## DATASET EXTRACT

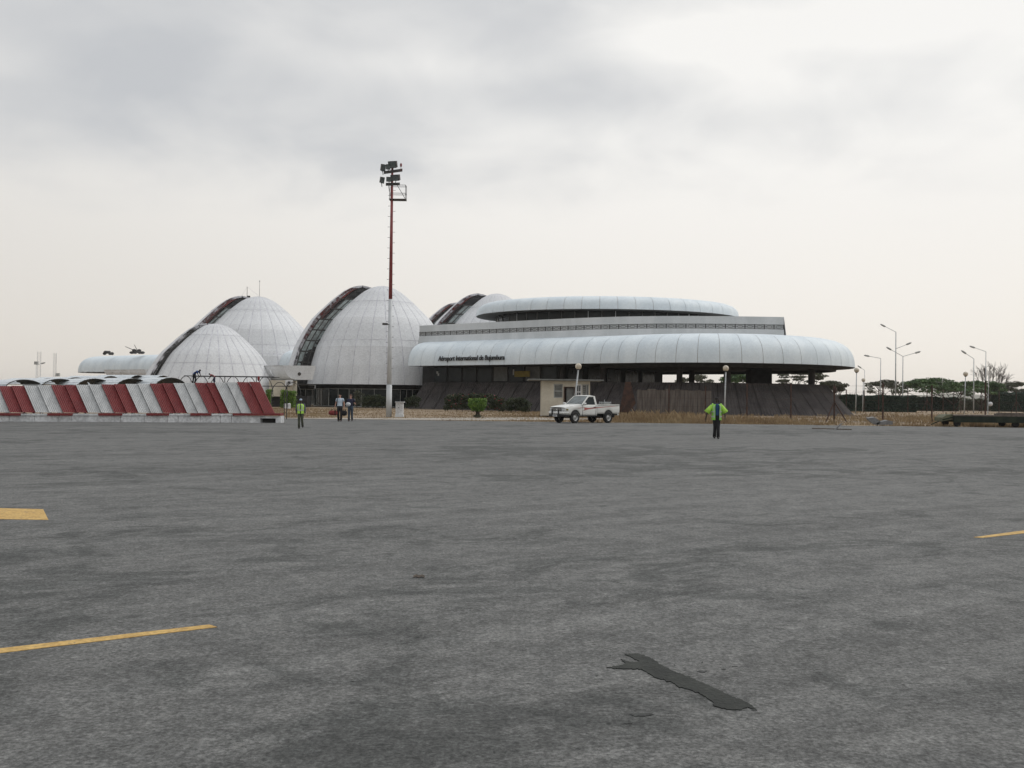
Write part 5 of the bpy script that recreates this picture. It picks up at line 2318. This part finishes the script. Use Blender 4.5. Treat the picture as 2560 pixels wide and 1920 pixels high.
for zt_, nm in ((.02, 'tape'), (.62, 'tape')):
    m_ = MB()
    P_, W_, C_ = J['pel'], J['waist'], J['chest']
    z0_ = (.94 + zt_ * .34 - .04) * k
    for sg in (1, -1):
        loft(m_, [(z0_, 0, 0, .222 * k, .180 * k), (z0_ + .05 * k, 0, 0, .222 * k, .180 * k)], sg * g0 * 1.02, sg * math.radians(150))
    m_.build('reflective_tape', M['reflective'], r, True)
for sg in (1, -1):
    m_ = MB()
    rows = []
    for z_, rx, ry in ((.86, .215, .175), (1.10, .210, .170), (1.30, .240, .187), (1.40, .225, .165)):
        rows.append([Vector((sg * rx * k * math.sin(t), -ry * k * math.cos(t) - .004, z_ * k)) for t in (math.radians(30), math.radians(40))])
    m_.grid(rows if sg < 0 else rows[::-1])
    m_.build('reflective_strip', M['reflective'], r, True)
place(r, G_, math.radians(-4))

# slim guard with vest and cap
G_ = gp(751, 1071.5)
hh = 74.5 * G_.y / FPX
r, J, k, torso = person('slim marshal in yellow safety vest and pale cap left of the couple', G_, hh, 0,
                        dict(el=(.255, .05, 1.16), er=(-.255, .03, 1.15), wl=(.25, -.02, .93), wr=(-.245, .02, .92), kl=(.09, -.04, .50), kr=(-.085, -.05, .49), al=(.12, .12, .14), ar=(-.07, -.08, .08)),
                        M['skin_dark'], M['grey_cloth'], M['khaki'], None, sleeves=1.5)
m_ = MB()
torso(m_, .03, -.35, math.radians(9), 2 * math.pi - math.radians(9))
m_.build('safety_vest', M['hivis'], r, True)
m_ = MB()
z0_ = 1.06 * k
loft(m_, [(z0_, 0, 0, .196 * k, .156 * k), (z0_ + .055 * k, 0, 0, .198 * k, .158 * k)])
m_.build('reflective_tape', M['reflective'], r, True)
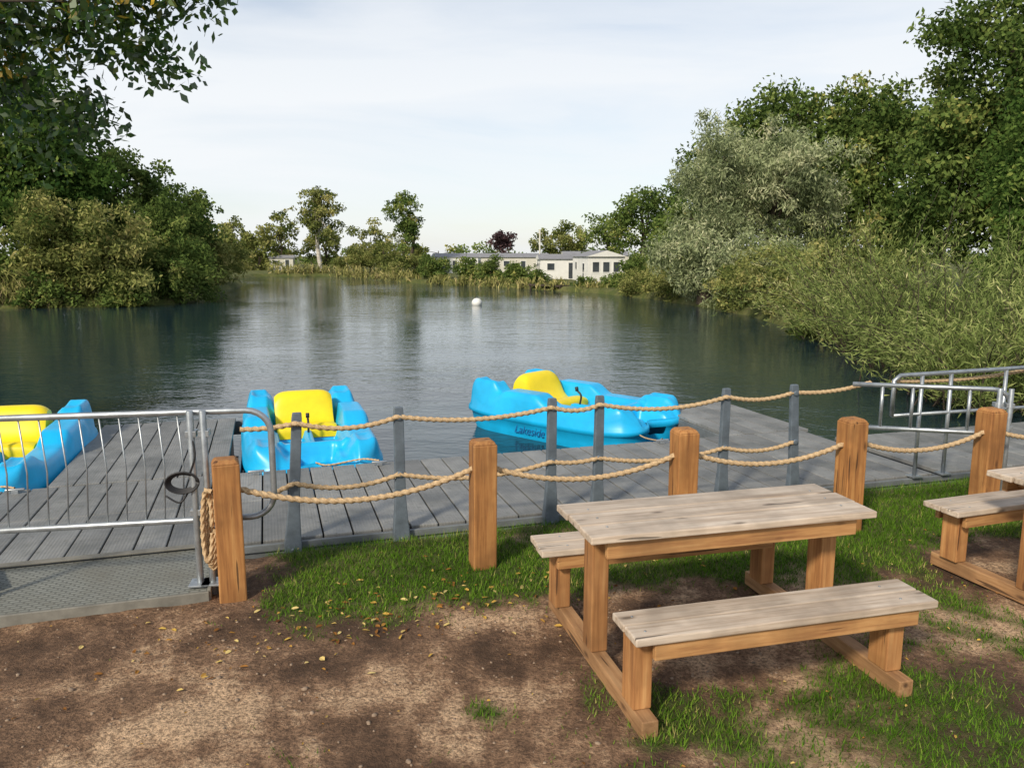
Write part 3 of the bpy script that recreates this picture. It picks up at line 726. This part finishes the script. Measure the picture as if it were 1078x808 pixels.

## TASK STATEMENT
Copy the listing word for word, excluding its pictures.

## RESPONSE BELOW
Write part 5 of the bpy script that recreates this picture. It picks up at line 2318. This part finishes the script. Use Blender 4.5. Treat the picture as 2560 pixels wide and 1920 pixels high.
for zt_, nm in ((.02, 'tape'), (.62, 'tape')):
    m_ = MB()
    P_, W_, C_ = J['pel'], J['waist'], J['chest']
    z0_ = (.94 + zt_ * .34 - .04) * k
    for sg in (1, -1):
        loft(m_, [(z0_, 0, 0, .222 * k, .180 * k), (z0_ + .05 * k, 0, 0, .222 * k, .180 * k)], sg * g0 * 1.02, sg * math.radians(150))
    m_.build('reflective_tape', M['reflective'], r, True)
for sg in (1, -1):
    m_ = MB()
    rows = []
    for z_, rx, ry in ((.86, .215, .175), (1.10, .210, .170), (1.30, .240, .187), (1.40, .225, .165)):
        rows.append([Vector((sg * rx * k * math.sin(t), -ry * k * math.cos(t) - .004, z_ * k)) for t in (math.radians(30), math.radians(40))])
    m_.grid(rows if sg < 0 else rows[::-1])
    m_.build('reflective_strip', M['reflective'], r, True)
place(r, G_, math.radians(-4))

# slim guard with vest and cap
G_ = gp(751, 1071.5)
hh = 74.5 * G_.y / FPX
r, J, k, torso = person('slim marshal in yellow safety vest and pale cap left of the couple', G_, hh, 0,
                        dict(el=(.255, .05, 1.16), er=(-.255, .03, 1.15), wl=(.25, -.02, .93), wr=(-.245, .02, .92), kl=(.09, -.04, .50), kr=(-.085, -.05, .49), al=(.12, .12, .14), ar=(-.07, -.08, .08)),
                        M['skin_dark'], M['grey_cloth'], M['khaki'], None, sleeves=1.5)
m_ = MB()
torso(m_, .03, -.35, math.radians(9), 2 * math.pi - math.radians(9))
m_.build('safety_vest', M['hivis'], r, True)
m_ = MB()
z0_ = 1.06 * k
loft(m_, [(z0_, 0, 0, .196 * k, .156 * k), (z0_ + .055 * k, 0, 0, .198 * k, .158 * k)])
m_.build('reflective_tape', M['reflective'], r, True)
Write part 3 of the bpy script that recreates this picture. It picks up at line 726. This part finishes the script. Measure the picture as if it were 1078x808 pixels.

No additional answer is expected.